Lei è uno dei pochi personaggi che non ha mai tradito la Rai. Mai tentato dalla concorrenza?

«Tentato di sbattere la porta sì perché ogni tanto la Rai non si comporta bene. Una volta ci fu una trattativa con Canale 5. Giorgio Gori, allora direttore, mi ricevette e mi disse: “io la trattativa la faccio ma so che mi farai perdere tempo”. È più forte di me: io a Mediaset, pur riconoscendo la professionalità di chi ci lavora, non mi sento a casa».

Ha lavorato con i più grandi, da Baudo a Proietti, da Arbore a Carrà: ha qualche rimpianto?

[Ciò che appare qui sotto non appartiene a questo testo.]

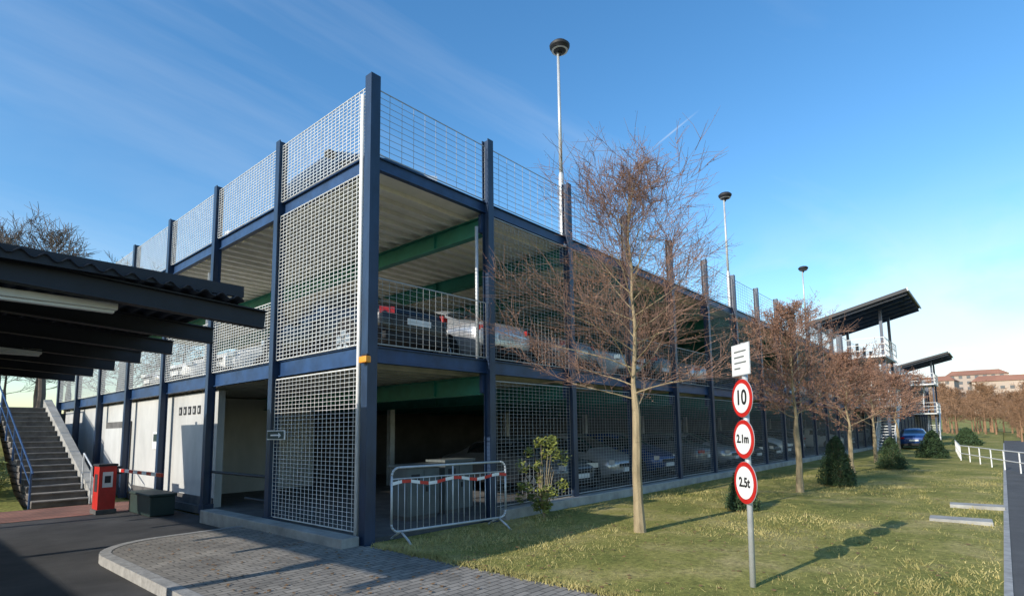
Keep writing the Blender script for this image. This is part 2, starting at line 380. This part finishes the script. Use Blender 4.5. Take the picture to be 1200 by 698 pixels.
pl_par=panel('parapet_mesh_l',SY-.16,1.15,.06,.12,.0085); pl_full=panel('full_mesh_l',SY-.3,2.8,.07,.13,.008); pl_gr=panel('ground_mesh_l',SY-.3,2.5,.07,.13,.0055)
PA=empty('wire_mesh_panels'); PA.parent=G
for i in range(NX):
    x=i*SX+.08
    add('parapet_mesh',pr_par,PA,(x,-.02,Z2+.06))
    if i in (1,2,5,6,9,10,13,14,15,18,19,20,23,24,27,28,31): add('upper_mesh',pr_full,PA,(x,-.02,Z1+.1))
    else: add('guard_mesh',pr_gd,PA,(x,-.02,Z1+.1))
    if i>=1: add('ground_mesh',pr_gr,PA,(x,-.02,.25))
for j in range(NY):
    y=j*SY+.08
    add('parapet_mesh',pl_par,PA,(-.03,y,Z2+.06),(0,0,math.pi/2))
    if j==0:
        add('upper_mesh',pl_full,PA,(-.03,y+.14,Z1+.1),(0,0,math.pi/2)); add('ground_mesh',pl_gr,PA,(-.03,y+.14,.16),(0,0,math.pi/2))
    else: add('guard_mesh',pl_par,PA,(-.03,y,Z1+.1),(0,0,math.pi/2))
def stair_tower(x,s=1.0,zt=9.1):
    T=MB(); Lh=3.2*s; 
    for dx in (-Lh*.5,Lh*.5):
        for yy in (-1.9,.6):
            T.box(x+dx-.08,x+dx+.08,yy-.08,yy+.08,0,zt-.3+(-yy)*.22,'blue')
    A=Matrix.Translation((x,-.6,zt))@Matrix.Rotation(math.radians(-14),4,'X')
    T.box(-3.3*s,3.1*s,-3.1,2.6,0,.1,'dark',A)
    T.box(-3.35*s,3.15*s,-3.16,-3.1,-.06,.14,'galvpost',A); T.box(-3.36*s,-3.3*s,-3.1,2.6,-.08,.12,'dark',A)
    for q in range(6): T.box(-3.1*s+q*1.18*s,-3.1*s+q*1.18*s+.1,-3.0,2.5,-.22,-.002,'blue',A)
    for (z0,z1,y0) in ((0,Z1,-1.6),(Z1,Z2,-.4)):
        n=16
        for i in range(n):
            xx=x-Lh*.45+Lh*.9*i/n; zz=z0+(z1-z0)*(i+1)/n
            T.box(xx,xx+Lh*.9/n+.03,y0-.5,y0+.5,zz-.05,zz,'galvpost')
        for yy in (y0-.5,y0+.5):
            T.path([(x-Lh*.45,yy,z0+1),(x+Lh*.45,yy,z1+1)],.03,'white',5); T.path([(x-Lh*.45,yy,z0+.5),(x+Lh*.45,yy,z1+.5)],.02,'white',5)
            T.path([(x-Lh*.45,yy,z0+.05),(x+Lh*.45,yy,z1+.05)],.06,'white',5)
    for z in (Z1,Z2):
        T.box(x-Lh*.5-.8,x+Lh*.5+.8,-2.1,0,z-.12,z,'galvpost')
        for zz in (.35,.7,1.1):
            T.path([(x-Lh*.5-.8,-2.1,z+zz),(x+Lh*.5+.8,-2.1,z+zz)],.025,'white',5); T.path([(x-Lh*.5-.8,-2.1,z+zz),(x-Lh*.5-.8,0,z+zz)],.025,'white',5)
        for q in range(7):
            xx=x-Lh*.5-.8+q*(Lh+1.6)/6; T.path([(xx,-2.1,z),(xx,-2.1,z+1.1)],.025,'white',5)
    T.obj('stair_tower',None)
stair_tower(39.0,1.1,8.95); stair_tower(72,1.0,8.4)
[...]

«C’è stato un programma che avevo scritto su istigazione di Raimondo Vianello, che in quel momento aveva una pausa contrattuale da Mediaset. Lo proposi alla Rai, ma il dirigente mi chiese un numero zero. Ai nostri tempi bastava mezza paginetta per mettere su uno spettacolo. Non se ne fece nulla. Peccato, lavorare con Raimondo sarebbe stata una meraviglia».

Ha amici tra i suoi colleghi?

«Nello spettacolo è come nella vita. Ci sono quelli decisamente antipatici di cui non capiamo il successo, quelli con cui hai buoni rapporti e poi un numero ristretto di amici. Io non ne ho mai frequentati tantissimi. Ma sicuramente Boncompagni, Frizzi, oggi Max Tortora. E poi Mondaini e Vianello: Sandra mi chiamava ogni sera a mezzanotte per chiacchierare».

Nel 2016 il suo nome fu il più gettonato per il Quirinale: ci ha mai pensato?

«Ma no. Tutto nacque da un sondaggio che fece il Fatto quotidiano. C’erano i soliti nomi: Prodi, Amato. E qualcuno disse: basta con la vecchia nomenclatura, meglio Magalli. E così divenne una moda. Alle quirinarie del Fatto presi 24mila voti. Il quadruplo di Zagrebelsky e il doppio di Rodotà, che un giorno incontrai al ristorante e mi disse: “lei mi ha fatto fare una figuraccia”. Di voti veri in aula però ne presi solo due».